Sure, it's tempting for those of us who vote GOP to point out that a fifth president is both a Democrat and by far the most implicated POTUS in the documents... Admittedly, I just did point that out, which at face value makes the "score" three Democrats to two Republicans... But why should anyone care, when what really matters is that the fingerprints of both parties are on the files and, if we insist on focusing simply on presidents, no matter how tangentially tied they may be, we're now talking about every president who has occupied the Oval Office for the past thirty-three years.

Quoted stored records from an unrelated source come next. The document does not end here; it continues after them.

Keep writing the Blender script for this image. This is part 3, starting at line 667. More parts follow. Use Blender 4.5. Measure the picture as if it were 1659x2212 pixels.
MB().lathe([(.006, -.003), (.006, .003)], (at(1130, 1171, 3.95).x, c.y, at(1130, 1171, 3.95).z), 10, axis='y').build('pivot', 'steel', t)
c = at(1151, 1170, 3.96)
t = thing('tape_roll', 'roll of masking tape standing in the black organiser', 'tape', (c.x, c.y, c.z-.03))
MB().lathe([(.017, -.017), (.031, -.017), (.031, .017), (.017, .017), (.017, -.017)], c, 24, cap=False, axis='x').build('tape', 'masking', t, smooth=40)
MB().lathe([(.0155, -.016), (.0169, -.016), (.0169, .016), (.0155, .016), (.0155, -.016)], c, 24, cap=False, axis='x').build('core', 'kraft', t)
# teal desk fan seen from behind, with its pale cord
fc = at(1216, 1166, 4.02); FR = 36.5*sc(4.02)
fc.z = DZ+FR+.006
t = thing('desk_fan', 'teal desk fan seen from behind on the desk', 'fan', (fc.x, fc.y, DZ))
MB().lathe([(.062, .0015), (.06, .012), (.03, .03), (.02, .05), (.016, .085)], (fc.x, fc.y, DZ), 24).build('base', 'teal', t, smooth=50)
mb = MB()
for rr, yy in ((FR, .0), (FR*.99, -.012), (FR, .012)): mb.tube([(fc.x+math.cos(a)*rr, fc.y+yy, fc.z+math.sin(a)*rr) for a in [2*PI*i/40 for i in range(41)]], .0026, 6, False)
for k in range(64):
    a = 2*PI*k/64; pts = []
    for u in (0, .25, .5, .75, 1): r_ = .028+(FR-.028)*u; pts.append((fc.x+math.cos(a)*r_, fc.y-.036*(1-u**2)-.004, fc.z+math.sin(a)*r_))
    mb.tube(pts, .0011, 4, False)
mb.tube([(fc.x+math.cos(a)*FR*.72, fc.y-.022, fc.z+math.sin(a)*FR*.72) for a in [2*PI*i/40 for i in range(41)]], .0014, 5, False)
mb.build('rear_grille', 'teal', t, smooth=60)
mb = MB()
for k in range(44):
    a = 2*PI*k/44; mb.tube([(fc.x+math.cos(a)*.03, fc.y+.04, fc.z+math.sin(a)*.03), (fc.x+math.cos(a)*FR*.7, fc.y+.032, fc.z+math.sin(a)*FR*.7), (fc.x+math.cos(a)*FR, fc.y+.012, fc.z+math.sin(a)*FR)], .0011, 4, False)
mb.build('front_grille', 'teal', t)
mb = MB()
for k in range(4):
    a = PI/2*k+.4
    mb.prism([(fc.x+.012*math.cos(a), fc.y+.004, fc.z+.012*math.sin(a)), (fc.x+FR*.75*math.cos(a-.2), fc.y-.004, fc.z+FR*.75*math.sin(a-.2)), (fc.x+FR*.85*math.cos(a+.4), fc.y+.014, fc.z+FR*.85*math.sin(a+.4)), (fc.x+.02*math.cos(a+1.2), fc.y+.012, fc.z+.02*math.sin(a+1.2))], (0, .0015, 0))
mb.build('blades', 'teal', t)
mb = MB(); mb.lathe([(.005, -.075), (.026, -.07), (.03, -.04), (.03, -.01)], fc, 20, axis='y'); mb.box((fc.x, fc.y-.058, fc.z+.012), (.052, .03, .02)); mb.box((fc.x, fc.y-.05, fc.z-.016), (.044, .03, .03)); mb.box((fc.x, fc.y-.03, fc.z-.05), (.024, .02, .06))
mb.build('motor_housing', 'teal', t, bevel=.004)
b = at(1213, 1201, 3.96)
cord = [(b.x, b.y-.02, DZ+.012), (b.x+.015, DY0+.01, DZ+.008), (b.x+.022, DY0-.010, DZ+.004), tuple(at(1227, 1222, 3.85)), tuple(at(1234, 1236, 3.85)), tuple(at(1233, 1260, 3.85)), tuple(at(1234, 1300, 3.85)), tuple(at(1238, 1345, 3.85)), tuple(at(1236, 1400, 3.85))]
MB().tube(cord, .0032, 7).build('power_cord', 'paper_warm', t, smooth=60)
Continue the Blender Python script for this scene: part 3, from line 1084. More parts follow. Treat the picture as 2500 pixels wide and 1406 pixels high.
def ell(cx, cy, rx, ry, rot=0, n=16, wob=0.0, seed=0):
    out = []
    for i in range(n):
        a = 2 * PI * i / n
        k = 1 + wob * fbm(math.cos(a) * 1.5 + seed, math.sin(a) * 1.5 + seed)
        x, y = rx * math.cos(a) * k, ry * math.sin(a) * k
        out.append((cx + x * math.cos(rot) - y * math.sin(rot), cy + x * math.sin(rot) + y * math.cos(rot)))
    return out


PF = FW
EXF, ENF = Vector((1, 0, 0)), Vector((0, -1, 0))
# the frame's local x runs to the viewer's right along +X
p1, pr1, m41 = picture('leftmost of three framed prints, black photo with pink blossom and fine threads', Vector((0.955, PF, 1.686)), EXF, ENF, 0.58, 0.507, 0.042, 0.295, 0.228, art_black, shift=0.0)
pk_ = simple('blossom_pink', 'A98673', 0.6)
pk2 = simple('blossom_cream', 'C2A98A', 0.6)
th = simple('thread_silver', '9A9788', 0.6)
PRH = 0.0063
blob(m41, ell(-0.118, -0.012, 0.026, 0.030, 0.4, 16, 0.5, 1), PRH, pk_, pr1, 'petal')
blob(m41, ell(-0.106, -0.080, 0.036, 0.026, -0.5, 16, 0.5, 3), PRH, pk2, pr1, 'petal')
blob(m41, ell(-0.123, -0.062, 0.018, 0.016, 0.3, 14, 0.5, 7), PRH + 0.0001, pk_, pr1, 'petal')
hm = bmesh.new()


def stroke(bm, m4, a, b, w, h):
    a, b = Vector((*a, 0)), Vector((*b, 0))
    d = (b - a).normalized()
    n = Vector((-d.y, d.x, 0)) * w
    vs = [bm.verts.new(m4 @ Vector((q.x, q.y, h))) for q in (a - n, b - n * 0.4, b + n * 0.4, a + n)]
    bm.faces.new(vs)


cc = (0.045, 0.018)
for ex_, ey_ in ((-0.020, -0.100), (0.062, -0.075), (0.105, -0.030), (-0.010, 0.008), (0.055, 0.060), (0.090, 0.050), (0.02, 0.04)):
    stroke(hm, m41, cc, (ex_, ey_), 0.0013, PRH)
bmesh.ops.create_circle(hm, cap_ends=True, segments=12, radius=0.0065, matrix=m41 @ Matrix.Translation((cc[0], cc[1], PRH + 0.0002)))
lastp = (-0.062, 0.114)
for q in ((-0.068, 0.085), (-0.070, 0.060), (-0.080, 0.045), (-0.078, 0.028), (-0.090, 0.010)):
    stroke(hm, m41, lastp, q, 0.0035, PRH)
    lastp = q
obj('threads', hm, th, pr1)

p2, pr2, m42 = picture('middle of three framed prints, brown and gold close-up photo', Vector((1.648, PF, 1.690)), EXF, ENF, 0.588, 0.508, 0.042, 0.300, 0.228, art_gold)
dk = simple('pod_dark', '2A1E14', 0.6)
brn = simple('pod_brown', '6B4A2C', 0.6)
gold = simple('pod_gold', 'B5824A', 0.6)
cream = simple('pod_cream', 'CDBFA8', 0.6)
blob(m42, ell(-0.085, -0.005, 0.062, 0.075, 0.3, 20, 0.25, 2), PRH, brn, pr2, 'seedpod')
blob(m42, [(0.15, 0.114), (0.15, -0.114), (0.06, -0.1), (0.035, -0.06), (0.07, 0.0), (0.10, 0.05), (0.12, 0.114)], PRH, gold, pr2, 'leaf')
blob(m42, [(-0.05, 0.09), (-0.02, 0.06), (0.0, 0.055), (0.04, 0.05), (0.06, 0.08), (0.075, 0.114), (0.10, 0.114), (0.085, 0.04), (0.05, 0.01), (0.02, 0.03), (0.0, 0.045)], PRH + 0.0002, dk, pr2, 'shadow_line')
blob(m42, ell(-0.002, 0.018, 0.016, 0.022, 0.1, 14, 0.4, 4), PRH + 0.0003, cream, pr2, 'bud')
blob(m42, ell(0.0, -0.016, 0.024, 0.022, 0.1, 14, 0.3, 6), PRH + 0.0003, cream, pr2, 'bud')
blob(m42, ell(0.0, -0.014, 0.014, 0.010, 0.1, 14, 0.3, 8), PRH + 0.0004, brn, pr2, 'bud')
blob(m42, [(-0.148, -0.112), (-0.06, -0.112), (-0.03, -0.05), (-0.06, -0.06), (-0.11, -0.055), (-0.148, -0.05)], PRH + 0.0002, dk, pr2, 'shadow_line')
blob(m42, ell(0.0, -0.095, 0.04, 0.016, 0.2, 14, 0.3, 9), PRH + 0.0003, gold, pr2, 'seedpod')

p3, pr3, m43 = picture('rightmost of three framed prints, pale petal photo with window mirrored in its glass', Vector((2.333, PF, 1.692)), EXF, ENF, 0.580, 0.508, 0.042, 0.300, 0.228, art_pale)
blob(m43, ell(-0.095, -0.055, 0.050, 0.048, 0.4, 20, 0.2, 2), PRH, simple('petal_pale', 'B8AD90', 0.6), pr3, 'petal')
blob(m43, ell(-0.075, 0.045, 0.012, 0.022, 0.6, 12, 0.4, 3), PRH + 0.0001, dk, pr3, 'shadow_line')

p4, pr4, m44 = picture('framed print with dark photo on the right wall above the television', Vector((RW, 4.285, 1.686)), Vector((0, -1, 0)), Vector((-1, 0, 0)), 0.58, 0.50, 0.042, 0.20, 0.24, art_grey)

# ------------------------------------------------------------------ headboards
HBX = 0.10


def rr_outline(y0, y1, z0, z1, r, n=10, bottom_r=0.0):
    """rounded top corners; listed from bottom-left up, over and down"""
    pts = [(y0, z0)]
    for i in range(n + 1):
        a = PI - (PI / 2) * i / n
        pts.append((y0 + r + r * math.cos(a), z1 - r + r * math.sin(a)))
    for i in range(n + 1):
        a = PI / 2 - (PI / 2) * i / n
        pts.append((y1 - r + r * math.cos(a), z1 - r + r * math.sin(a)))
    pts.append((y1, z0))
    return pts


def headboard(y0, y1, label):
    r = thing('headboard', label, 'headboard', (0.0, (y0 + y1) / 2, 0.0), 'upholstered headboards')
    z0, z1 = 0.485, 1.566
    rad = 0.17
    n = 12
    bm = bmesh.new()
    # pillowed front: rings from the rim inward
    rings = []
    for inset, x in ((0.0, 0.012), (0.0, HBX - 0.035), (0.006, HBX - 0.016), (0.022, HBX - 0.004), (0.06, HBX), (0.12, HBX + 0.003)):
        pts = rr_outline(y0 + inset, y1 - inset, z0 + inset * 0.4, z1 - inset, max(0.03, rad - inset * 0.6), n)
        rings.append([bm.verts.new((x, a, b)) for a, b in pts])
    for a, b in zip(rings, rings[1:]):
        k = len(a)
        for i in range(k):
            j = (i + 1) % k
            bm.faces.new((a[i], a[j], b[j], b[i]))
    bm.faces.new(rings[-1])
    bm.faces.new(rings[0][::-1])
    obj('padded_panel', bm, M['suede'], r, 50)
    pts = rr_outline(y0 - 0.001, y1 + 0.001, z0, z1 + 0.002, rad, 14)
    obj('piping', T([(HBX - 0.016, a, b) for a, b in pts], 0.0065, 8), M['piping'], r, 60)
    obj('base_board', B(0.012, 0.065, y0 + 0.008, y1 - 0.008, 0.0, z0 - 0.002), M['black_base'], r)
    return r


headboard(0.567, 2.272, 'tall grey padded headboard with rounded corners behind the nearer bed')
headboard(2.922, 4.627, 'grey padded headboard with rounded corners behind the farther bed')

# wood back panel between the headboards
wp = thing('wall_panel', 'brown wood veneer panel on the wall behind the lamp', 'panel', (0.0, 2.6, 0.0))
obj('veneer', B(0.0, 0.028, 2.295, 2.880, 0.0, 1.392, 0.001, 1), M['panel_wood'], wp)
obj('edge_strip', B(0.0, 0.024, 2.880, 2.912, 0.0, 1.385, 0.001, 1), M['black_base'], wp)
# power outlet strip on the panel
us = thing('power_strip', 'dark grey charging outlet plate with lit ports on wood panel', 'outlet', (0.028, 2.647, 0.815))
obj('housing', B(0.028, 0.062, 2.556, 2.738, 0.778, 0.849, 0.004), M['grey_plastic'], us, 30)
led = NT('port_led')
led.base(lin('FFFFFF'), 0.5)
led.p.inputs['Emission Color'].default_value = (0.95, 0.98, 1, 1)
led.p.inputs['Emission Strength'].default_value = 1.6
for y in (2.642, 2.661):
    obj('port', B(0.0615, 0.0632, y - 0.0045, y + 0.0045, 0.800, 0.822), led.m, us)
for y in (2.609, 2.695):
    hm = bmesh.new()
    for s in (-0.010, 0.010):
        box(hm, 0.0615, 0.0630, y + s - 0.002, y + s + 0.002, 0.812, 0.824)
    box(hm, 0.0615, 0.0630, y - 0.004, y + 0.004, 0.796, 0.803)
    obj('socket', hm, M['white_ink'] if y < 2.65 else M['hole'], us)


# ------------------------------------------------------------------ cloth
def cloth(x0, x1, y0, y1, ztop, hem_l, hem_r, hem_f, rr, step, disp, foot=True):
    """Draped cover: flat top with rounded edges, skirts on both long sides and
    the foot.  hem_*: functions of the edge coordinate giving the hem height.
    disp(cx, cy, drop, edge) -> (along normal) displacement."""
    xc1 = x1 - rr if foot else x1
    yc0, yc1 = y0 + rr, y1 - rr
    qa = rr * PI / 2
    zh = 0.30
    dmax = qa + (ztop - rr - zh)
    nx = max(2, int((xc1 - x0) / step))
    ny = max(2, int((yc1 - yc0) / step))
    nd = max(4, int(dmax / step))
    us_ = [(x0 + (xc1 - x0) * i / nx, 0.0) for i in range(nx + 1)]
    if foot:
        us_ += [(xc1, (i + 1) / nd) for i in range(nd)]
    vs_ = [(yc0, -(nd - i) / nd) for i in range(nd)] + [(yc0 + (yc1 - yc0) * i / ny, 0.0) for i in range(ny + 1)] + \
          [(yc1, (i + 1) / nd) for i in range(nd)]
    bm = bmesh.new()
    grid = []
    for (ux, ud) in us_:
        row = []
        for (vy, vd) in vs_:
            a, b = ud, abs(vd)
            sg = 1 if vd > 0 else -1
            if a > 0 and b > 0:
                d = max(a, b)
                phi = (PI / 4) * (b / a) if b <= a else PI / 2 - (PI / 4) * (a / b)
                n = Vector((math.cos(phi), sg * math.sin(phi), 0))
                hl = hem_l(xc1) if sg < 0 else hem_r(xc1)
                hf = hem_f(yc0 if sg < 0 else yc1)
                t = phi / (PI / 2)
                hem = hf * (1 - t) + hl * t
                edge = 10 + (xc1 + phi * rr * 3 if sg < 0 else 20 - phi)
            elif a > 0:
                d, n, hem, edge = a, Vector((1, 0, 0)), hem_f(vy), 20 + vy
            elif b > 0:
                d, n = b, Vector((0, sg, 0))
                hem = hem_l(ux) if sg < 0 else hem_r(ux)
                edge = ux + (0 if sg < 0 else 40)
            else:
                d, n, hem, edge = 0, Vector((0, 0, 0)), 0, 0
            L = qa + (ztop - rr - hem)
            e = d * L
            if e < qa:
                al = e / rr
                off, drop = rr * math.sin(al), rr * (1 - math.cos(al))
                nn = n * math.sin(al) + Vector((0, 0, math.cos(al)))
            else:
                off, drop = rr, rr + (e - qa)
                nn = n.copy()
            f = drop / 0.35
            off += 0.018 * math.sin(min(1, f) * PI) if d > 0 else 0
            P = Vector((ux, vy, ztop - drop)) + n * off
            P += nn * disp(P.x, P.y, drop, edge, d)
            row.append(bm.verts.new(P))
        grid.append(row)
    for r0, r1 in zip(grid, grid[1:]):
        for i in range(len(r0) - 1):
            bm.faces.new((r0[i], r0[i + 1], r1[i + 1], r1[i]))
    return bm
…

When it comes to our current president, the problem is: 1] Trump made releasing the Epstein files a big part of his 2024 campaign, then backtracked after taking office; 2] Trump's attorney general claimed to have Epstein's "client list" on her desk ready to release, then didn't release it, then said there really wasn't a "list," then released but a piddling and oft-redacted fraction of the files, which we all know is "the list" for all intents and purposes; and 3] Trump's deputy attorney general claimed there was nothing in said files that could be used to bring charges against anybody, even though any sentient human with half a brain will immediately know that claim is utter bullshit as soon as he starts perusing said files.

Flip the table around. If this happened under a Democrat administration, we would be screaming for heads to roll and probably calling the POTUS unfit for office.

If we believe what we say we believe, we cannot give the current administration a pass simply because the man at its head received our vote 468 days ago.

We can be thankful for Trump green-lighting the destruction of Iran's nuclear weapons facilities without accepting, as a "cost of doing business," his culpability in allowing pedophile slavers to slip away from justice.

If it's about principles and not persons, we have to stand up for the principle at hand regardless of the person who's in the Klieg lights. This goes for our political foes as well as our political allies, and it shouldn't be hard to do.

If we conservatives can't pull it off, it means we are susceptible to cults of personality and must stop pretending like that susceptibility is a purely left wing phenomenon.

And if we are susceptible to cults of personality, then we - this time meaning liberals, conservatives, centrists, and apoliticals alike - ought not have a holiday that indiscriminately celebrates heads of government.